Laura Secord

Laura Secord, Canadian war heroine, 1775-1868

Before her name became synonymous with chocolate in Canada, Laura Secord was an unsung heroine of the 1812 war who ran 32 kilometres through the Niagara bush to carry vital information to a British Lieutenant. Because of her daring act, and with the assistance of the Kahnawake Mohawks, he escaped capture and forced the surrender of 600 American troupes in what was called the Battle of Beaver Dams. She was 83 years old before she received recognition for her heroism. 

Laura Secord was born in Great Barrington, Mass. and had three sisters. Her mother died when she was 8 and her father remarried twice, adding many more children to the family. When Secord was 20 they immigrated to Upper Canada where her father became a homesteader, founding the town of Ingersoll, which was their surname. She soon married a young shopkeeper named James Secord and they set about starting a family. They had six daughters and a son.
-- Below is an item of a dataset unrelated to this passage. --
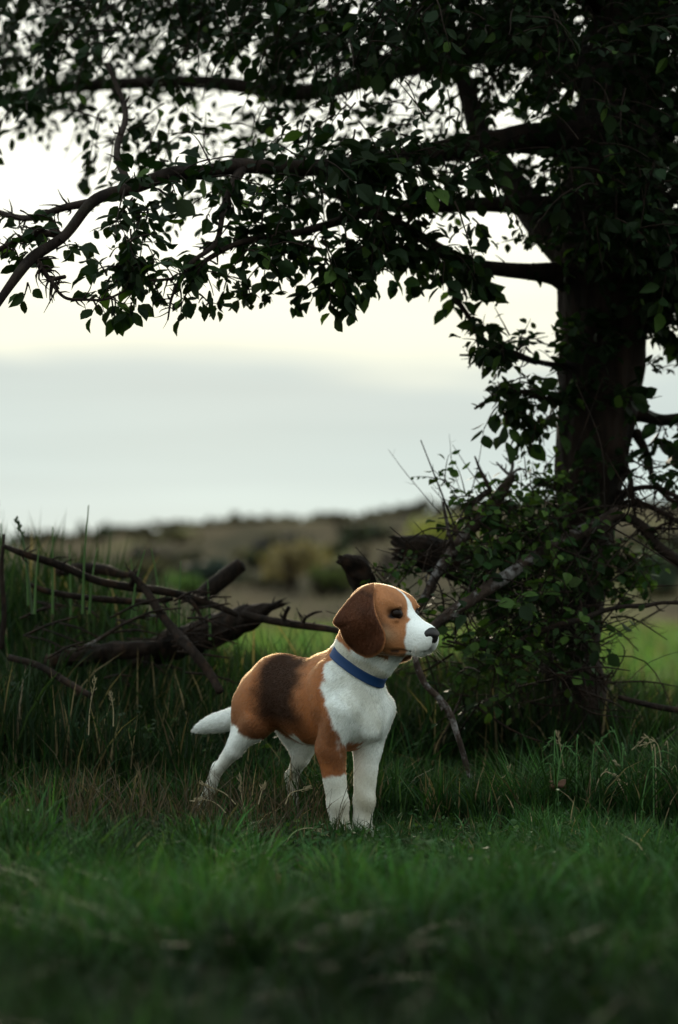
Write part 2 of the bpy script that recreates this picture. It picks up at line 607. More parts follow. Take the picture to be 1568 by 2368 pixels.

James Secord was called to battle in 1812 and when he didn’t return home, Secord set out to find him, searching through fallen soldiers on the battlefield until she did, severely wounded. She brought him home and nursed him back to health, all the while tending to the seven children and running the farm. Though he survived, he was permanently disabled, and they lived off his meager military pension. 

On June 22 1813, Secord overhead American soldiers planning to capture the British Lieutenant, and decided to set out with her sister to deliver the warning. She told the soldiers, who had taken over the Secord family home, that she was visiting a sick sister. Secord and her sister ran for 18 hours, arriving with blistered and bloody feet in a First Nations village. They  explained to them their mission, saying “the big knives are coming,” and the chief brought her to the Lieutenant to deliver the message. The rest is Canadian history. 

After her husband’s death, Secord opened a school for the children of the local Chippawa First Nation. Finally, in 1860, the Prince of Wales heard of her story and awarded Secord 100 Pounds for her bravery. Her portrait hangs in the Parliament building in Toronto and you can visit the Laura Secord Homestead in Queenston, Ontario.